:: Dataset extract ::

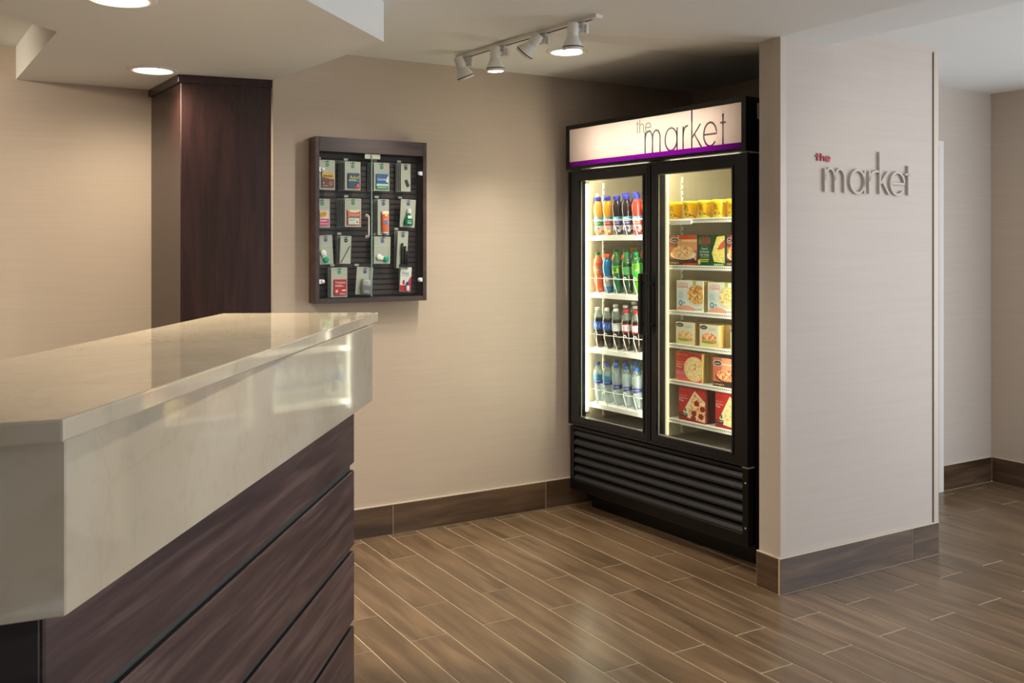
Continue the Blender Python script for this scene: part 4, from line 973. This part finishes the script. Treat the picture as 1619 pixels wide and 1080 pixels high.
a = Art(); a.poly([(-0.022, 0.108), (0.0, 0.112), (0.022, 0.128), (-0.022, 0.132)], pc(206, 36, 48)); a.rect(-0.024, 0.098, 0.024, 0.107, pc(40, 60, 110)); a.text('diet pepsi', 0.002, 0.135, 0.030, 0.006, pc(40, 60, 120))
CD = soda('soda_bottle', CO, PET, CAPW, [(0.096, 0.139, pc(212, 214, 216))], a)
a = Art(); a.text('Diet', -0.010, 0.124, 0.014, 0.010, pc(120, 130, 150), 0.2); a.ell(0.012, 0.120, 0.0055, 0.0085, pc(70, 72, 76)); a.ell(0.012, 0.120, 0.003, 0.005, pc(214, 214, 216)); a.text('Dr Pepper', 0.0, 0.110, 0.034, 0.006, pc(150, 30, 44), 0.1)
CR = soda('soda_bottle', CO, PET, CAPR, [(0.096, 0.103, pc(190, 36, 50)), (0.103, 0.134, pc(226, 226, 228)), (0.134, 0.140, pc(190, 36, 50))], a)
def water(cap, lab, art, up=0): return bottle('water_bottle', P_WATER, WATER, PET, 0.165, cap, 0.0140, 0.1980, 0.0145, lab, art)
a = Art(); a.text('Aquafina', 0, 0.112, 0.032, 0.009, pc(236, 244, 250)); a.poly([(-0.022, 0.118), (-0.006, 0.134), (0.004, 0.124), (0.014, 0.136), (0.022, 0.118)], pc(60, 150, 176))
WA = water(CAPN, [(0.098, 0.120, pc(48, 62, 150)), (0.120, 0.146, pc(40, 130, 160))], a)
a = Art(); a.text('purified', 0, 0.097, 0.030, 0.007, pc(232, 240, 250)); a.rect(-0.010, 0.089, 0.012, 0.0905, pc(150, 170, 220))
WP = water(CAPS, [(0.086, 0.108, pc(30, 40, 124))], a)
USED = set()
def place(proto, i, j, z, label, group, kindname=None):
    if proto.name not in USED: o = proto; USED.add(proto.name)
    else: o = copy_tree(proto)
    jit = random.uniform(-0.002, 0.002)
    o.matrix_world = FM @ T(colx(i)+jit, 0.144+0.063*j, z+(0.144+0.063*j-0.106)*math.tan(SLOPE)+0.0036) @ Matrix.Rotation(R(5), 4, 'X') @ Matrix.Rotation(random.uniform(-0.12, 0.12), 4, 'Z')
    o['label'] = label; o['group'] = group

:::

— Exercise —
Make an exact copy of the whole listing, but don't bring over any pictures.

— Exercise answer —
Continue the Blender Python script for this scene: part 4, from line 973. This part finishes the script. Treat the picture as 1619 pixels wide and 1080 pixels high.
a = Art(); a.poly([(-0.022, 0.108), (0.0, 0.112), (0.022, 0.128), (-0.022, 0.132)], pc(206, 36, 48)); a.rect(-0.024, 0.098, 0.024, 0.107, pc(40, 60, 110)); a.text('diet pepsi', 0.002, 0.135, 0.030, 0.006, pc(40, 60, 120))
CD = soda('soda_bottle', CO, PET, CAPW, [(0.096, 0.139, pc(212, 214, 216))], a)
a = Art(); a.text('Diet', -0.010, 0.124, 0.014, 0.010, pc(120, 130, 150), 0.2); a.ell(0.012, 0.120, 0.0055, 0.0085, pc(70, 72, 76)); a.ell(0.012, 0.120, 0.003, 0.005, pc(214, 214, 216)); a.text('Dr Pepper', 0.0, 0.110, 0.034, 0.006, pc(150, 30, 44), 0.1)
CR = soda('soda_bottle', CO, PET, CAPR, [(0.096, 0.103, pc(190, 36, 50)), (0.103, 0.134, pc(226, 226, 228)), (0.134, 0.140, pc(190, 36, 50))], a)
def water(cap, lab, art, up=0): return bottle('water_bottle', P_WATER, WATER, PET, 0.165, cap, 0.0140, 0.1980, 0.0145, lab, art)
a = Art(); a.text('Aquafina', 0, 0.112, 0.032, 0.009, pc(236, 244, 250)); a.poly([(-0.022, 0.118), (-0.006, 0.134), (0.004, 0.124), (0.014, 0.136), (0.022, 0.118)], pc(60, 150, 176))
WA = water(CAPN, [(0.098, 0.120, pc(48, 62, 150)), (0.120, 0.146, pc(40, 130, 160))], a)
a = Art(); a.text('purified', 0, 0.097, 0.030, 0.007, pc(232, 240, 250)); a.rect(-0.010, 0.089, 0.012, 0.0905, pc(150, 170, 220))
WP = water(CAPS, [(0.086, 0.108, pc(30, 40, 124))], a)
USED = set()
def place(proto, i, j, z, label, group, kindname=None):
    if proto.name not in USED: o = proto; USED.add(proto.name)
    else: o = copy_tree(proto)
    jit = random.uniform(-0.002, 0.002)
    o.matrix_world = FM @ T(colx(i)+jit, 0.144+0.063*j, z+(0.144+0.063*j-0.106)*math.tan(SLOPE)+0.0036) @ Matrix.Rotation(R(5), 4, 'X') @ Matrix.Rotation(random.uniform(-0.12, 0.12), 4, 'Z')
    o['label'] = label; o['group'] = group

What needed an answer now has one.